Alberta to mandate sprinklers in all seniors’ homes within 3 years

Seniors minister vows to install sprinkler systems in all seniors lodges and long-term care spaces

DARCY HENTON, CALGARY HERALD
More from Darcy Henton, Calgary Herald
Published on: March 10, 2015
Last Updated: March 10, 2015 4:51 PM MDT

Seniors Minister Jeff Johnson announced approved fire system upgrade projects in seniors residences during a news conference at Hardisty Care Centre in Edmonton on March 10, 2015.
Seniors Minister Jeff Johnson announced approved fire system upgrade projects in seniors residences during a news conference at Hardisty Care Centre in Edmonton on March 10, 2015.

All seniors lodges and long-term care facilities will be upgraded with fire suppression sprinklers through an $80-million program over the next three years, Seniors Minister Jeff Johnson said Tuesday.

Johnson said the Progressive Conservative government boosted funding for the retrofit by $10 million to tackle all of the facilities in the province after announcing a $70-million first phase of the program last October.

“We want to get rolling on this immediately,” Johnson told seniors and seniors housing officials at the Hardisty Care Centre in east Edmonton.

The money allocated from the province’s social housing fund will pay for upgrades in 6,500 units in 105 facilities around the province.

The first priority will be given to facilities housing seniors with mobility issues and those served by volunteer fire departments in rural areas, Johnson said.

The minister said he hopes to announce additional money to pay for the installation of fire suppression sprinklers in seniors’ assisted-living complexes in the near future.

Most of the province’s 24,000 seniors housing units aren’t fully equipped with fire suppression sprinkler systems because they weren’t required under the building code until 1990.

Ministry documents obtained under freedom of information legislation reveal that 455 of the province’s 657 seniors facilities are not fully equipped with sprinkler suppression systems.

Several provinces, including Ontario and Quebec moved to make sprinkler systems mandatory in seniors facilities after a fire at a nursing home in Quebec last year killed 32 seniors.

Sprinklers installed in the living units of seniors facilities suppress fires and give seniors with mobility issues more time to evacuate.

Joe Patterson, 79, whose wife has been residing in the 48-year old Hardisty Care Centre for four years, applauded the announcement.

“This is an old building and if you got a fire in it … it would go up in no time,” he said. “It’s a very good idea. It should have been done years ago.”

But NDP critic David Eggen pointed out that five months have passed since the government set aside funds for the sprinkler program, and so far not one has been installed.

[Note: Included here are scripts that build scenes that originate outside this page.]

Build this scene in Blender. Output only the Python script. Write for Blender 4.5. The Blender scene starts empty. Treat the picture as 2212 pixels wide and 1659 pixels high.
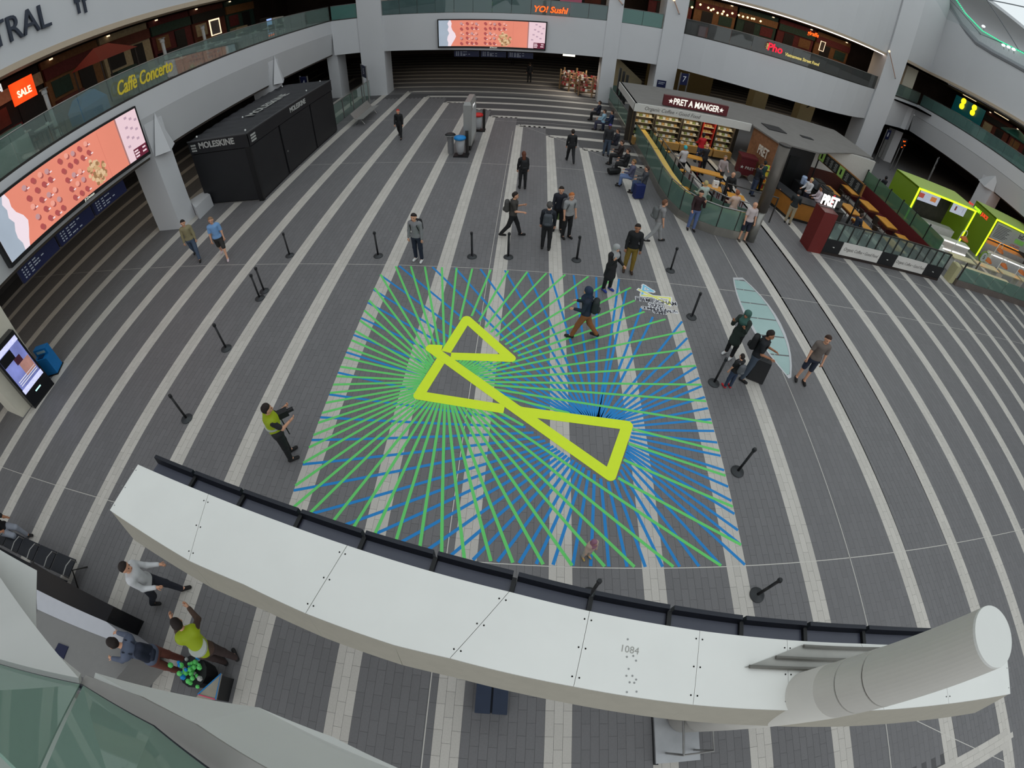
import bpy, bmesh, math, random
import numpy as np
from mathutils import Vector, Matrix
random.seed(7)
S = bpy.context.scene
COL = S.collection
# ---------------- camera (wide action-camera lens), world, exposure ----------------
cd = bpy.data.cameras.new('camera'); cam = bpy.data.objects.new('camera', cd); COL.objects.link(cam); S.camera = cam
cd.type = 'PANO'; cd.panorama_type = 'FISHEYE_LENS_POLYNOMIAL'
cd.sensor_fit = 'HORIZONTAL'; cd.sensor_width = 36.0; cd.sensor_height = 27.0
cd.fisheye_fov = math.radians(178)
cd.fisheye_polynomial_k0 = 0.0
cd.fisheye_polynomial_k1 = -0.06267756831
cd.fisheye_polynomial_k2 = -0.00012921291
cd.fisheye_polynomial_k3 = 3.385607266e-05
cd.fisheye_polynomial_k4 = -8.93802116e-07
cd.clip_start = 0.05; cd.clip_end = 400
M4 = Matrix(((0.997872015, -0.064828899, 0.006975375, 0), (0.053191113, 0.747495173, -0.662134179, 0), (0.037711371, 0.661096196, 0.749352836, 8.450235), (0, 0, 0, 1)))
cam.matrix_world = M4
W = bpy.data.worlds.new('overcast'); S.world = W; W.use_nodes = True
nt = W.node_tree; bg = nt.nodes['Background']
bg.inputs[0].default_value = (0.93, 0.97, 1.0, 1); bg.inputs[1].default_value = 1.02
vs = S.view_settings; vs.view_transform = 'Standard'; vs.look = 'None'; vs.exposure = 0.0; vs.gamma = 1.0
cy = S.cycles
cy.max_bounces = 5; cy.diffuse_bounces = 3; cy.glossy_bounces = 2; cy.transmission_bounces = 3; cy.transparent_max_bounces = 12
cy.caustics_reflective = False; cy.caustics_refractive = False; cy.sample_clamp_indirect = 4.0
def area(name, loc, size, power, col=(1, .85, .65), rot=(0, 0, 0)):
    l = bpy.data.lights.new(name, 'AREA'); l.shape = 'RECTANGLE'; l.size, l.size_y = size; l.energy = power; l.color = col
    o = bpy.data.objects.new(name, l); o.location = loc; o.rotation_euler = rot; COL.objects.link(o); return o
# dim warm lamps under the balcony soffits, and shop lighting upstairs
area('soffit_lamp', (-20, 14, 3.4), (6, 22), 60)
area('soffit_lamp', (-3, 44, 3.4), (18, 8), 45)
area('soffit_lamp', (20, 44, 3.4), (18, 8), 70)
area('soffit_lamp', (42, 30, 3.4), (8, 18), 60)
area('shop_lamp', (-19, 18, 9.3), (4, 36), 160, (1, .8, .55))
area('shop_lamp', (0, 41, 9.3), (22, 4), 120, (1, .8, .55))
area('shop_lamp', (20, 41, 9.3), (18, 4), 200, (1, .7, .4))
area('shop_lamp', (40, 28, 9.3), (4, 22), 160, (1, .85, .6))
# ---------------- helpers ----------------
def lin(c):
    c = c / 255.0
    return c / 12.92 if c <= 0.04045 else ((c + 0.055) / 1.055) ** 2.4
def rgb(c): return (lin(c[0]), lin(c[1]), lin(c[2]), 1.0)
MATS = {}
def mat(name, c, rough=0.6, metal=0.0, emit=0.0, var=0.08, scale=6.0, spec=0.4, rnd=0.0):
    """procedural material: base colour with fine noise; emit>0 makes a light-giving surface"""
    if name in MATS: return MATS[name]
    m = bpy.data.materials.new(name); m.use_nodes = True; n = m.node_tree.nodes; l = m.node_tree.links
    b = n['Principled BSDF']; col = rgb(c)
    b.inputs['Base Color'].default_value = col; b.inputs['Roughness'].default_value = rough; b.inputs['Metallic'].default_value = metal
    b.inputs['Specular IOR Level'].default_value = spec
    if emit > 0:
        b.inputs['Emission Color'].default_value = col; b.inputs['Emission Strength'].default_value = emit
        b.inputs['Base Color'].default_value = (col[0] * .3, col[1] * .3, col[2] * .3, 1)
    if var > 0 or rnd > 0:
        tc = n.new('ShaderNodeTexCoord'); nz = n.new('ShaderNodeTexNoise'); nz.inputs['Scale'].default_value = scale; nz.inputs['Detail'].default_value = 3
        l.new(tc.outputs['Object'], nz.inputs['Vector'])
        hs = n.new('ShaderNodeHueSaturation'); hs.inputs['Color'].default_value = col
        mp = n.new('ShaderNodeMapRange'); mp.inputs['To Min'].default_value = 1 - var * 1.6; mp.inputs['To Max'].default_value = 1 + var * 1.6
        l.new(nz.outputs['Fac'], mp.inputs['Value']); last = mp.outputs[0]
        if rnd > 0:
            g = n.new('ShaderNodeNewGeometry'); oi = n.new('ShaderNodeObjectInfo'); ad = n.new('ShaderNodeMath'); ad.operation = 'ADD'
            l.new(g.outputs['Random Per Island'], ad.inputs[0]); l.new(oi.outputs['Random'], ad.inputs[1])
            fr = n.new('ShaderNodeMath'); fr.operation = 'FRACT'; l.new(ad.outputs[0], fr.inputs[0])
            m2 = n.new('ShaderNodeMapRange'); m2.inputs['To Min'].default_value = 1 - rnd; m2.inputs['To Max'].default_value = 1 + rnd
            l.new(fr.outputs[0], m2.inputs['Value'])
            mu = n.new('ShaderNodeMath'); mu.operation = 'MULTIPLY'; l.new(last, mu.inputs[0]); l.new(m2.outputs[0], mu.inputs[1]); last = mu.outputs[0]
        l.new(last, hs.inputs['Value'])
        l.new(hs.outputs[0], b.inputs['Emission Color' if emit > 0 else 'Base Color'])
    MATS[name] = m; return m
def glass(name, c, alpha=0.75, rough=0.02, refl=0.10):
    """clear pane: tinted transparency plus a mirror reflection"""
    if name in MATS: return MATS[name]
    m = bpy.data.materials.new(name); m.use_nodes = True; n = m.node_tree.nodes; l = m.node_tree.links
    n.remove(n['Principled BSDF']); out = n['Material Output']
    t = n.new('ShaderNodeBsdfTransparent'); t.inputs[0].default_value = rgb(c)
    g = n.new('ShaderNodeBsdfGlossy'); g.inputs['Roughness'].default_value = rough; g.inputs[0].default_value = (.9, .95, .93, 1)
    d = n.new('ShaderNodeBsdfDiffuse'); d.inputs[0].default_value = rgb(c)
    fw = n.new('ShaderNodeLayerWeight'); fw.inputs[0].default_value = 0.25
    mr = n.new('ShaderNodeMapRange'); mr.inputs['To Min'].default_value = refl * .5; mr.inputs['To Max'].default_value = refl * 4
    l.new(fw.outputs['Fresnel'], mr.inputs['Value'])
    m0 = n.new('ShaderNodeMixShader'); m0.inputs[0].default_value = alpha; l.new(d.outputs[0], m0.inputs[1]); l.new(t.outputs[0], m0.inputs[2])
    mx = n.new('ShaderNodeMixShader'); l.new(mr.outputs[0], mx.inputs[0]); l.new(m0.outputs[0], mx.inputs[1]); l.new(g.outputs[0], mx.inputs[2])
    l.new(mx.outputs[0], out.inputs[0]); MATS[name] = m; return m
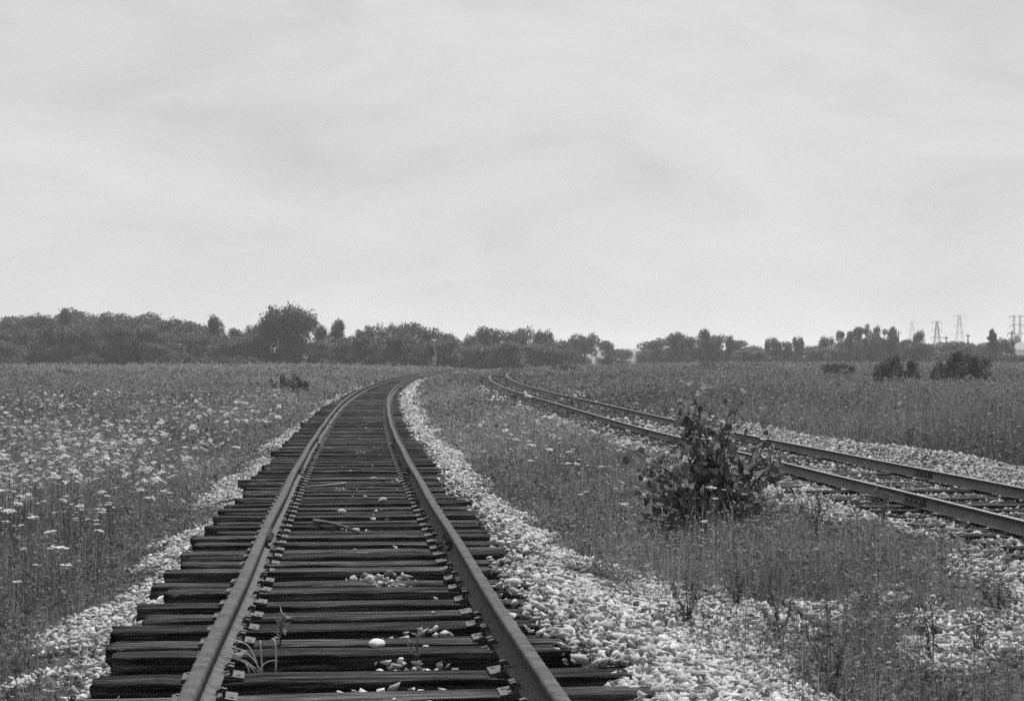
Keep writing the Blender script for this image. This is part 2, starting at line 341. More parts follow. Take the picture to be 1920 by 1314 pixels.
for n_, y in enumerate(ty):
    cx, rz = frame(x1, y); z = float(rise(y))
    rr = random.Random(n_*7+1)
    offx = rr.gauss(-.018, .042); rzz = rz+rr.gauss(0, .010); dz = rr.gauss(0, .006)-.003; wsc = rr.uniform(.9, 1.12); lsc = rr.uniform(1.0, 1.045)
    if n_ in (15, 30, 44, 71): offx -= .09; rzz += .03
    if n_ > 244:
        far_ties.box(cx, y, z-.09, 2.6, .22, .175, rz); continue
    me = TIES[rr.randrange(len(TIES))]
    t = link('railway_tie', me, None, None, (cx+offx, y, z+dz), (rr.gauss(0, .012), rr.gauss(0, .004), rzz+(math.pi if rr.random() < .5 else 0)), (lsc, wsc, 1))
    k = sum(1 for j in J1 if j < y); joint_count[k] = joint_count.get(k, 0)+1; c = joint_count[k]
    JN = ['', 'first', 'second', 'third', 'fourth', 'fifth', 'sixth', 'seventh', 'eighth', 'ninth', 'tenth', 'eleventh', 'twelfth']
    if k == 0: lab = 'near-black timber tie, %s one back from the bottom edge of the photo' % ORD[c] if n_ else 'near-black timber tie lying just below the bottom edge of the photo'
    elif k <= 4: lab = 'near-black timber tie, %s one beyond the %s pair of rail joints' % (ORD[c], JN[k])
    elif k <= 8: lab = 'dark timber tie in the stretch just past the %s pair of rail joints' % JN[k]
    else: lab = 'dark timber tie on the distant bend where the near track turns away'
    tag(t, lab, 'railway tie', 'ties of the near track')
    if n_ < 150:
        mw = t.matrix_basis.inverted()
        for s_ in (-1, 1):
            c0, s0 = math.cos(rz), math.sin(rz)
            p = link('tie_plate', PM, None, t)
            p.matrix_basis = mw @ Matrix.Translation((cx+s_*G*c0, y+s_*G*s0, z)) @ Matrix.Rotation(rz+rr.gauss(0, .03), 4, 'Z')
            if n_ < 48:
                for sx, sy in ((-.088, -.05), (.088, .05), (-.088, .05), (.088, -.05)):
                    if rr.random() < .2: continue
                    sp = link('spike', SM, None, p, (sx, sy+rr.gauss(0, .006), rr.uniform(-.004, .012)), (rr.gauss(0, .05), 0, 0 if sx < 0 else math.pi))
y = 8.6; c2 = 0
n2 = []
while y < 44:
    n2.append(y); y += .53+random.uniform(-.05, .05)
shown = [q for q in n2 if q > 12.2]
for y in shown:
    cx, rz = frame(x2, y); rr = random.Random(int(y*100)); c2 += 1
    t = link('railway_tie', TIES[rr.randrange(12)], None, None, (cx+rr.gauss(0, .04), y, float(rise(y))-.012+rr.gauss(0, .006)), (0, 0, rz+rr.gauss(0, .012)), (.98, rr.uniform(.9, 1.1), 1))
    tag(t, 'grey tie half buried in gravel, %s of the right hand track from the right edge' % ORD[c2] if c2 <= 20 else 'grey tie nearly covered by gravel where the right hand track passes behind the bush',
        'railway tie', 'ties of the right hand track')
while y < 120:
    cx, rz = frame(x2, y); far_ties.box(cx, y, float(rise(y))-.05-.09, 2.6, .22, .18, rz); y += .55
ft = link('distant_ties', far_ties.mesh('distant_ties'), M['tie']); tag(ft, 'run of tiny dark ties on the distant bends of both tracks', 'railway ties', kind='stuff')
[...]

Eggen said “for the sake of safety,” he wished the Tories had started installing sprinkler systems when they first announced the program in October.

“Considering the tragedy that happened in Quebec … we know that it’s incumbent on all of us to act in the most expeditious way,” he said. “Let’s not forget this announcement now will cover only about half of the facilities that require retrofitting.”

Johnson said it was important to survey the facility operators to determine their needs in order to plan for the upgrades.

“We want to be thoughtful about how we’re going to do this,” he said. “We could have been rash and just thrown money out the door. It might have cost us three times as much and we might not have had the impact that we really want to have.”

Johnson also rejected calls to make sprinkler systems mandatory, saying most of the buildings constructed before 1990 are owned or operated by the province anyway and it’s the government’s responsibility to upgrade the fire suppression systems.

Doug Mills, president of Alberta Senior Citizens Housing Association, said he was pleased the government was tackling all long-term care facilities and seniors lodges immediately.

“This has been a fruitful, collaborative effort,” he said.

John Pray of the Alberta Continuing Care Association said he appreciated the government is proceeding with the sprinkler program despite the fiscal crisis triggered by the collapse of oil prices.

“I think today’s announcement is just the start,” he said.